The video, in fact, is a pervert's delight, one of several creepy such offering from Netflix such as Big Mouth and others. And the Cuties movie has more, with exposed breasts that aren't in the trailer, and other kink, all on underage (and previously unknown) girls playing 11-year-olds whose actual ages range from 12 (the North African girl with the baby-like oversize glasses — you know the perverts like that prop — who plays a character named Angelica) to 14 (the African girl who plays a Senegalese migrant named Amy and the white girl who plays a character called Jess) to 21 (a black girl who plays a character named Coumba).  There's also an overweight girl (a North African who plays a character named Yasmine) who was originally with the troupe but somehow didn't make it to the final titillating dance sequence being spread around as advertising.

Wonder why.

To claim that this movie is some soulful big-message movie is like the old claim that one read Playboy magazine only for its articles, given the "product" sold.

But critics, who are blasting conservatives for wanting this movie gone (they've gained 806,000 signatures on a Change.org petition), claim it's because they never saw the movie, that it's all "needless controversy."  The L.A. Times, the New Yorker, and Variety are particularly obnoxious on this front.  The Hollywood Reporter unintentionally admits that the film is sexploitation first, noting how many times the plotline was left unaddressed and how many times the visuals took precedence, calling it "captivating but structurally shaky."  No kidding.

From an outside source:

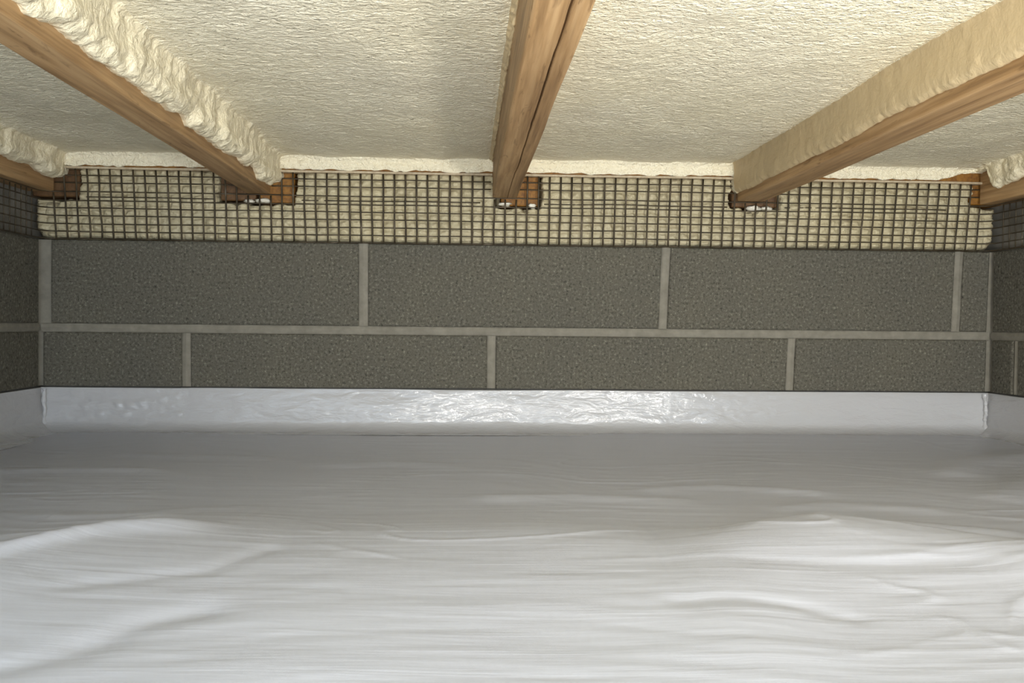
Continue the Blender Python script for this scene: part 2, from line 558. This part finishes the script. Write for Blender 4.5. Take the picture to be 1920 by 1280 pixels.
bay('bright cream spray foam ceiling right of the cracked middle joist', 0.0812, 0.442, E_(0.004, 0.42, 0.3, 5), E_(0.009, 0.3905, 0.16, 6, M_FOAM_COAT), 303)
bay('cream spray foam ceiling in the rightmost bay', 0.487, 0.849, E_(0.006, 0.41, 0.3, 7), E_(0.013, 0.402, 1.0, 8, None, -0.060), 404,
    hole=lambda x: 0.013 * sstep(0.765, 0.838, x))

V, F = box_vf(-0.690, 0.895, 0.0045, 0.030, 0.4145, 0.470)
tag(mesh_obj('band_board', V, F, M_ORANGE, smooth=False), 'orange-brown band board showing under the torn foam edge above the batten', 'board')
# pale battens under the foam edge, along the top of the mesh
for x0, x1, lab in ((-0.652, -0.350, 'pale thin batten above the mesh in the leftmost bay'),
                    (-0.313, 0.0412, 'pale thin batten above the mesh left of the cracked joist'),
                    (0.0812, 0.442, 'pale thin batten above the mesh right of the cracked joist'),
                    (0.487, 0.849, 'pale thin batten above the mesh in the rightmost bay')):
    n = 60
    xs = np.linspace(x0 + 0.0005, x1 - 0.0005, n)
    prof = [(-0.0085, 0.4155), (-0.0085, 0.4128), (-0.0078, 0.4122), (0.004, 0.4122), (0.004, 0.4155)]
    P_ = np.zeros((len(prof) + 1, n, 3))
    for r, (yy, zz) in enumerate(prof + prof[:1]):
        P_[r, :, 0] = xs
        P_[r, :, 1] = yy + 0.0006 * fbm(xs * 8, 0.2, 0, 5, 2)
        P_[r, :, 2] = zz + 0.0005 * fbm(xs * 10, 0.9, 0, 6, 2)
    b = grid_obj('batten', P_, M_BATTEN, smooth=False)
    tag(b, lab, 'batten', 'battens along the top of the wire mesh')

# ------------------------------------------------------------------ spray foam behind the mesh
PITCH = 0.0178
X0W = -0.2938                     # a known wire
UP_ROWS = [0.4026, 0.3906]
LOW_ROWS = [0.3762, 0.3730, 0.3684, 0.3624, 0.3505, 0.3385, 0.3257, 0.3137]
def lean(x, z):
    return x * 0.10 * (z - 0.355)
xs = np.arange(-0.700, 0.8905, 0.0019)
zs = np.linspace(0.3025, 0.4125, 66)
Xg, Zg = np.meshgrid(xs, zs)
u = (Xg - lean(Xg, Zg) - X0W) / PITCH
cu = np.abs(np.sin(math.pi * u)) ** 0.6
edges = np.array([0.3015, 0.3137, 0.3257, 0.3385, 0.3505, 0.3624, 0.3762, 0.3906, 0.4026, 0.414])
ri = np.clip(np.searchsorted(edges, Zg) - 1, 0, len(edges) - 2)
vv = (Zg - edges[ri]) / (edges[ri + 1] - edges[ri])
cv = np.abs(np.sin(math.pi * np.clip(vv, 0, 1))) ** 0.6
cell = h3(np.floor(u).astype(np.int64), ri.astype(np.int64), 0 * ri, 77)
Yg = 0.0065 - cu * cv * (0.0062 + 0.0030 * cell) + 0.0024 * fbm(Xg * 100, Zg * 130, 0, 88, 3) + 0.004 * np.exp(-((Zg - 0.3575 - 0.0012 * fbm(Xg * 20, 0.1, 0, 93, 2)) / 0.0022) ** 2) + 0.0022 * (vv - 0.45) + 0.004 * fbm(Xg * 9, Zg * 14, 0, 89, 2)
# the lower edge is tucked back, the ends are rounded
Yg += 0.010 * (1 - sstep(0.3025, 0.310, Zg))
ends = np.maximum(sstep(-0.668, -0.700, Xg), sstep(0.868, 0.8905, Xg))
Yg += 0.045 * ends ** 2
Zc = 0.345
corner = np.maximum(sstep(-0.655, -0.69, Xg), sstep(0.852, 0.885, Xg)) * (1 - sstep(0.303, 0.325, Zg))
Yg += 0.03 * corner
# recess round the bearing blocks
for (a, b, zb) in ((-0.394, -0.277, 0.3655), (0.050, 0.118, 0.3655), (0.434, 0.512, 0.3695), (-0.690, -0.615, 0.3695), (0.838, 0.905, 0.3795)):
    rag = 0.003 * fbm(Xg * 60, Zg * 60, 0, 91, 2)
    msk = sstep(a - 0.004, a, Xg + rag) * (1 - sstep(b, b + 0.004, Xg + rag)) * sstep(zb - 0.004, zb, Zg + rag)
    Yg = Yg * (1 - msk) + 0.082 * msk
    jx = (a + b) / 2
    slot = sstep(a + 0.012, a + 0.03, Xg) * (1 - sstep(b - 0.03, b - 0.012, Xg)) * sstep(zb - 0.009, zb - 0.005, Zg + rag * 1.5)
    Yg = Yg + 0.016 * slot * (1 - msk)
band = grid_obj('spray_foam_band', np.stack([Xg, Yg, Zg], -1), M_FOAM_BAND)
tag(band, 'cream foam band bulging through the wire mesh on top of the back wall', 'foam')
def lump(x, z, y, rx, rz, seed):
    V, F = [], []
    n, k = 7, 12
    for i in range(n + 1):
        th = math.pi * i / n
        for j in range(k):
            ph = 2 * math.pi * j / k
            d = (math.sin(th) * math.cos(ph), math.sin(th) * math.sin(ph), math.cos(th))
            s = 1 + 0.5 * float(vnoise(d[0] * 2.3 + seed, d[1] * 2.3, d[2] * 2.3, seed))
            V.append((x + d[0] * rx * s, y + d[1] * 0.006 * s, z + d[2] * rz * s))
    for i in range(n):
        for j in range(k):
            F.append((i * k + j, i * k + (j + 1) % k, (i + 1) * k + (j + 1) % k, (i + 1) * k + j))
    mesh_obj('foam_lump', V, F, M_FOAM_WHITE, parent=band)
for q in ((-0.326, 0.3675, 0.003, 0.011, 0.0035, 1), (-0.347, 0.3665, 0.004, 0.009, 0.0035, 2), (0.062, 0.3675, 0.003, 0.010, 0.0035, 3),
          (0.106, 0.3655, 0.003, 0.007, 0.004, 4), (0.470, 0.3675, 0.003, 0.012, 0.004, 5), (0.492, 0.3670, 0.004, 0.009, 0.004, 6)):
    lump(*q)

# ------------------------------------------------------------------ hardware cloth
net = empty('wire_mesh', (0, 0, ZT))
tag(net, 'rusty welded wire mesh strip running around the top of the block walls', 'mesh')
def wire(pts, r):
    V, F = tube([Vector(p) - Vector((0, 0, ZT)) for p in pts], r)
    return mesh_obj('wire', V, F, M_WIRE, parent=net)
JX = [(-0.652, -9), (-0.350, -0.313), (0.0412, 0.0812), (0.442, 0.487)]
YM = -0.0042
def ywob(x, z):
    return 0.0009 * float(vnoise(x * 14, z * 25, 0, 301))
k0 = math.ceil((-0.664 - X0W) / PITCH)
k1 = math.floor((0.862 - X0W) / PITCH)
for k in range(k0, k1 + 1):
    xb = X0W + k * PITCH
    top = 0.4125
    xt = xb + lean(xb, 0.40)
    for a, b in ((-0.7, -0.652), (-0.350, -0.313), (0.0412, 0.0812), (0.442, 0.487), (0.849, 0.9)):
        if a - 0.0012 < xt < b + 0.0012:
            top = 0.3745
    pts = []
    for i in range(9):
        z = ZT + 0.0005 + (top - ZT - 0.0005) * i / 8
        x = xb + lean(xb, z) + 0.0007 * float(vnoise(xb * 31, z * 28, 0, 302))
        pts.append((x, YM + ywob(x, z), z))
    wire(pts, 0.0015)
def u_path(z):
    pts = []
    for y in np.linspace(-1.0, -0.03, 14):
        pts.append((XL + 0.004, y, z))
    for a in np.linspace(0, math.pi / 2, 6):
        pts.append((XL + 0.004 + 0.02 * (1 - math.cos(a)), -0.0245 + 0.0205 * math.sin(a), z))
    for x in np.linspace(XL + 0.04, XR - 0.04, 90):
        pts.append((x, YM + 0.0012 + ywob(x, z), z + 0.0006 * float(vnoise(x * 12, z * 90, 0, 303))))
    for a in np.linspace(0, math.pi / 2, 6):
        pts.append((XR - 0.024 + 0.02 * math.sin(a), -0.004 - 0.0205 * (1 - math.cos(a)), z))
    for y in np.linspace(-0.03, -1.0, 14):
        pts.append((XR - 0.004, y, z))
    return pts
for z in LOW_ROWS:
    if z in (0.3730, 0.3684):          # lapped second strip, only on the back wall
        for a, b in ((-0.600, -0.400), (-0.270, 0.022), (0.125, 0.425), (0.520, 0.790)):
            if z == 0.3730:
                continue
            wire([(x, YM + 0.0005 + ywob(x, z), z + 0.0007 * float(vnoise(x * 12, z * 90, 0, 303))) for x in np.linspace(a, b, 24)], 0.0010)
    else:
        wire(u_path(z), 0.0010)
wire(u_path(ZT + 0.0010), 0.0012)     # bottom edge wire, added to draw the dark shadow gap below the mesh
for z in UP_ROWS:
    for a, b in ((-0.650, -0.352), (-0.311, 0.039), (0.0835, 0.440), (0.489, 0.847)):
        wire([(x, YM + 0.0012 + ywob(x, z), z + 0.0006 * float(vnoise(x * 12, z * 90, 0, 303))) for x in np.linspace(a, b, 30)], 0.0010)
for s, xw in ((1, XL + 0.003), (-1, XR - 0.003)):
    for k in range(54):
        y = -0.040 - k * PITCH
        wire([(xw, y + 0.0006 * float(vnoise(y * 40, z * 40, 0, 305)), z) for z in np.linspace(ZT + 0.0005, 0.3745, 6)], 0.0011)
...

The plotline is an unassimilated immigrant family from Senegal living in the banlieus of Paris, whose mother figure is brokenhearted because dad's back in Senegal picking up a new bride to bring back.  The daughter, one of three children in the cramped apartment, acts out by joining a group of bratty girls who specialize in "twerking," which is a filthy sort of porno dancing popularized by Cardi B and much of the big-money Hollywood establishment (Kim Kardashian's name is brought up in the film).  Together they achieve self-realization by twerking on the stage, as one can see from the video above.  No, no, it's against kiddie porno exploitation, the critics say.  This is rather like conducting an actual rape to demonstrate on some film that one is against rape.  It doesn't work that way.

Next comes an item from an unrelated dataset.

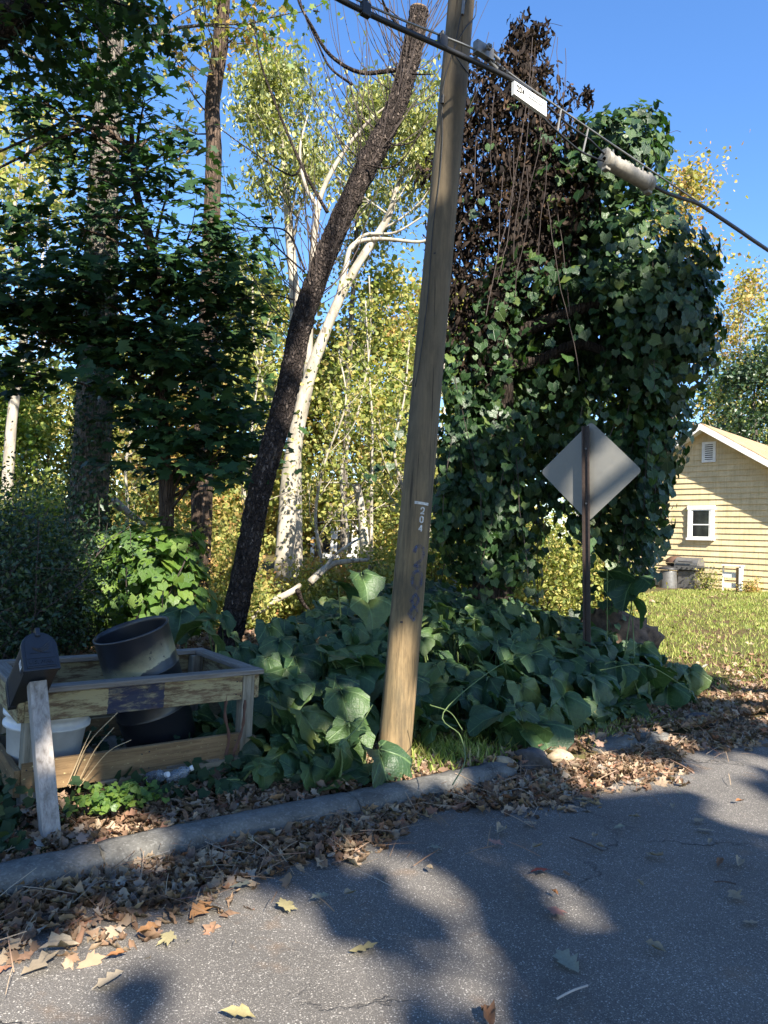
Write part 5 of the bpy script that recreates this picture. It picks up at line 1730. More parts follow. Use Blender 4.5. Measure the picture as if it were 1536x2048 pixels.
_bk = shell([(1110, 760, 135, 230, 0.4, 1.5), (1135, 480, 100, 150, 0.4, 1.4), (1180, 640, 110, 150, 0.4, 1.0), (1000, 700, 90, 230, 0.3, 0.7)], 520, inner=0.7, ybias=1.1)
pos, out = np.vstack([pos, _bk[0]]), np.vstack([out, _bk[1]])
n = len(pos)
nr = out + rng.normal(0, 0.35, (n, 3)) + UP * 0.25
tp = np.tile(-UP, (n, 1)) + rng.normal(0, 0.35, (n, 3)) + out * 0.2
size = rng.beta(1.6, 2.2, n) * 0.17 + 0.055
# hanging streamers at the right edge
SP, SN, ST = [], [], []
g_st = []
for i in range(105):
    px, py = (rng.uniform(1270, 1405), rng.uniform(480, 780)) if i < 55 else (rng.uniform(1150, 1330), rng.uniform(780, 1050)) if i < 85 else (rng.uniform(890, 1080), rng.uniform(700, 1000))
    if px > 1340:
        py = rng.uniform(540, 620)
    c = P(px, py, VY + rng.uniform(-0.8, 0.2))
    L_ = rng.uniform(0.6, 1.8) if px < 1340 else rng.uniform(0.4, 1.0)
    st = grow(c, np.array([rng.normal(0, 0.12) - 0.08, rng.normal(0, 0.1), -1]), L_, 10, 0.12)
    st = st[st[:, 2] > 0.3]
    if len(st) < 4:
        continue
    g_st.append(st)
    for p in st:
        for _ in range(3):
            SP.append(p + rng.normal(0, 0.06, 3))
            SN.append(np.array([rng.normal(0.3, 0.5), -0.7 + rng.normal(0, 0.4), 0.4]))
            ST.append(-UP + rng.normal(0, 0.3, 3))
pos = np.vstack([pos, SP]); nr = np.vstack([nr, SN]); tp = np.vstack([tp, ST]); size = np.concatenate([size, rng.uniform(0.09, 0.17, len(SP))])
for st in g_st:
    Geo().tube(st, 0.005, 4, cap=False).obj('hanging_stem', M_TWIG, vt)
# the leaves that show largest are objects, the rest one mass
score = pos[:, 1] - size * 6 + rng.normal(0, 0.15, len(pos))
order = np.argsort(score)
big, rest = order[:300], order[300:]
meshes = [tmpl_mesh('vine_leaf_%d' % i, T_GOURD if i else T_IVY, L_VINE) for i in range(2)]
leaf_objects('vine_leaf', meshes, pos[big], nr[big], tp[big], size[big], vt)
leaf_field('vine_foliage', [T_GOURD, T_IVY], pos[rest], nr[rest], tp[rest], size[rest], L_VINE, vt)
BROWN = [(1040, 100, 34, 70, 0.25, 1.6), (1075, 85, 30, 40, 0.2, 1.2), (1022, 190, 70, 80, 0.5, 1.2), (1010, 290, 100, 100, 0.6, 1.1), (955, 430, 80, 100, 0.6, 0.9), (1095, 330, 90, 100, 0.6, 1.2), (930, 560, 55, 110, 0.5, 0.8), (1110, 430, 90, 90, 0.7, 1.2), (1020, 420, 90, 120, 0.6, 1.0), (900, 480, 55, 60, 0.4, 0.6), (980, 620, 60, 110, 0.5, 0.9), (1130, 200, 28, 30, 0.2, 0.7), (1085, 160, 40, 40, 0.25, 0.8), (1175, 195, 10, 25, 0.1, 3), (985, 740, 40, 60, 0.4, 0.8), (985, 830, 26, 24, 0.25, 2.0), (870, 345, 40, 30, 0.3, 0.9), (915, 300, 45, 120, 0.4, 0.9), (960, 200, 50, 90, 0.4, 0.8), (900, 620, 40, 110, 0.4, 0.9), (950, 700, 60, 110, 0.45, 0.9), (1060, 560, 70, 110, 0.5, 0.9), (900, 420, 45, 80, 0.4, 0.9)]
pos, out = shell(BROWN, 640, inner=0.8, ybias=0.1)
n = len(pos)
leaf_field('withered_leaves', [T_shrivel(i) for i in range(5)], pos, rdir(n), np.tile(-UP, (n, 1)) + rng.normal(0, 0.3, (n, 3)), rng.uniform(0.09, 0.2, n), L_BROWN, vt)
pos2, out2 = shell([(1010, 300, 90, 130, 0.6, 1), (960, 480, 70, 140, 0.5, 1), (1090, 380, 90, 120, 0.5, 1), (925, 640, 45, 100, 0.4, 1.4)], 26, inner=0.5)
n = len(pos2)
leaf_field('vine_foliage', [T_GOURD], pos2, out2 + rng.normal(0, 0.4, (n, 3)), np.tile(-UP, (n, 1)) + rng.normal(0, 0.3, (n, 3)), rng.uniform(0.1, 0.2, n), L_VINE, vt)
g = Geo()
for i in range(60):                                       # bare vine stems hanging through the brown part
    c = P(rng.uniform(910, 1150), rng.uniform(60, 450), VY + rng.normal(0, 0.4))
    Geo().tube(grow(c, np.array([rng.normal(0, 0.15), 0, -1]), rng.uniform(0.8, 2.6), 10, 0.15), 0.004, 4, cap=False).obj('dead_stem', M_TWIG, vt)
for pix in ([(1240, 225), (1275, 222), (1310, 216), (1330, 228)], [(1320, 275), (1350, 262), (1362, 264)], [(1060, 52), (1095, 46), (1125, 52)], [(1385, 520), (1410, 505), (1440, 500)], [(1150, 215), (1140, 180), (1128, 170)]):
    Geo().tube(smooth_path([P(x, y, VY - 0.3) for x, y in pix], 14), 0.0035, 4, cap=False).obj('tendril', M_TWIG, vt)

# ------------------------------------------------------------------ bright bush of vines on the left
bb = gp(270, 8.9)
bush = thing('vine_bush', bb, 'bright green vine mound in sunlight behind the black drum', 'bush')
VYs, VY = VY, 8.9
pos, out = shell([(255, 1150, 105, 85, 0.6, 1), (320, 1130, 80, 80, 0.55, 1), (220, 1120, 70, 55, 0.5, 1), (340, 1200, 80, 80, 0.5, 1), (210, 1190, 60, 55, 0.4, 0.8), (290, 1090, 90, 45, 0.5, 1), (370, 1090, 40, 60, 0.4, 0.6)], 190, inner=0.25, front=0.5)
VY = VYs
n = len(pos)
nr = out * 0.8 + rng.normal(0, 0.25, (n, 3)) + UP * 0.55
tp = -UP * 0.8 + out * 0.6 + rng.normal(0, 0.25, (n, 3))
size = rng.uniform(0.14, 0.25, n)
order = np.argsort(pos[:, 1] - size * 4 - pos[:, 2] * 0.4)
meshes = [tmpl_mesh('bush_leaf_%d' % i, t, L_BUSH) for i, t in enumerate((T_GOURD, T_IVY))]
big, rest = order[:230], order[230:]
leaf_objects('leaf', meshes, pos[big], nr[big], tp[big], size[big], bush)
leaf_field('foliage', [T_GOURD, T_IVY], pos[rest], nr[rest], tp[rest], size[rest], L_BUSH, bush)
for i in range(16):
    Geo().tube(grow(bb + np.array([rng.normal(0, 0.35), rng.normal(0, 0.2), 0]), (rng.normal(0, 0.3), rng.normal(0, 0.3), 1), rng.uniform(0.9, 1.6), 8, 0.2), 0.008, 5, cap=False).obj('stem', M_TWIG, bush)

# ------------------------------------------------------------------ pumpkin patch
pp0 = xy(3.6, 1.4)
patch = thing('pumpkin_vine', (pp0[0], pp0[1], 0.1), 'sprawling pumpkin vine with big drooping leaves around pole and sign', 'plant')
pm = [tmpl_mesh('pumpkin_leaf_%d' % i, T_pumpkin(40 + i), L_PUMP) for i in range(7)]
POS, NR, TP, SZ = [], [], [], []


def pump(a, b, h, size, tilt=0.6, azim=None):
    x, y = xy(a, b)
    z = float(ground_z(x, y)) + h
    # leaves lean outward, towards the road and light
    az_ = math.atan2(-KN[1], -KN[0]) + rng.normal(0, 0.95) if azim is None else azim
    o = np.array([math.cos(az_), math.sin(az_), 0])
    tl = max(0.08, rng.normal(tilt, 0.32))
    POS.append((x, y, z))
    NR.append(UP * math.cos(tl) + o * math.sin(tl))
    TP.append(o * math.cos(tl) - UP * math.sin(tl))
    SZ.append(size)


def patch_h(a, b):
    hb = 0.17 + 0.40 * sst(0.3, 2.2, b) + 0.12 * sst(2.2, 3.6, b)
    edge = sst(1.5, 2.2, a) * (1 - 0.75 * sst(5.9, 7.3, a))
    hb = hb + 0.16 * sst(3.8, 4.8, a) * sst(0.35, 0.8, b)
    return float(hb * (0.5 + 0.5 * edge))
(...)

The Netflix trailer, despite its disclaimers, in any case depicts the girls achieving self-realization through twerking — all you have to do is watch this trailer, far less filthy than the original movie poster that Netflix pulled back in August, or the video sequence above, noting the soundtrack at the 1:03 point, which rises in anticipation with its beem-beem electronic riff, clearly depicting uplift and hope as the twerking comes along following a sequence of fighting and crying and screaming among the migrants.

And despite the claims to this whole thing being about art and self-realization, note that the exploited child actresses' Instagram accounts are either protected or else generic with non-sexualized official movie stills from that and only that Cuties movie, which is, for all of them, their only movie.  Why would they do that?  As a means of fighting off the abundant perverts who may well now be obsessing about them in the wake of that flick.  It wasn't just a depiction of exploitation; it was exploitation, and that's proof.

Yet the critics would have you think the conservatives are the problem rather than the Netflix crowd that slips that little pervy porn out there, calling it a coming of age story.  Here's the abhorrent New Yorker review, saying the problem is French society:

As such, it's a story of French society at large — its exclusions and the exertions demanded to overcome them. Though many of Amy's actions are dubious, her spirit of revolt is nonetheless sublime and heroic. "Cuties" dramatizes what people of color and immigrants endure as a result of isolation and ghettoization, of not being represented culturally and politically — and of not being represented in French national mythology. Its underlying subject is the connection of personal identity to public identity—and the urgency of transforming the very notion of French identity, of changing the idea of who's considered the representative face of France. That idea is brought to the fore in an extraordinary, brief, symbolic ending; it's enough to give a right-winger a conniption.

The problem with this analysis defending the film is that it presents a false premise and a false dichotomy.  It's saying the Senegalese protagonist can be a miserable oppressed unassimilated Muslim, or else she has to be a twerking stripper of the kind who makes big bucks in Hollywood.  There's no middle ground — such as having a family with conservative Judeo-Christian family values of the kind that vehemently oppose kiddie porn.  Those are the values of conservatives, which are not presented in the film.  The dilemma in fact is a blue-on-blue one, with libertine leftists and unassimilated migrants duking it out, and conservatives who oppose the whole thing non-persons.  Conservativism is never considered in the film, they have been completely written out of the picture, because leftists don't recognize conservatives, ever.  When conservatives object to the kiddie porn depicted in the name of art, they are dismissed as uncultured rubes. 

That's saying a lot about why the critics can't understand the criticism.  There's plenty to be critical about with this picture, and point number one is that there's no such thing as opposing kiddie porn by acting out kiddie porn.  The petitions against Netflix will go on then, the stock will continue to drop, and conservatives will be blamed, cast as anti-art, when in fact they oppose this perversion as the new normal.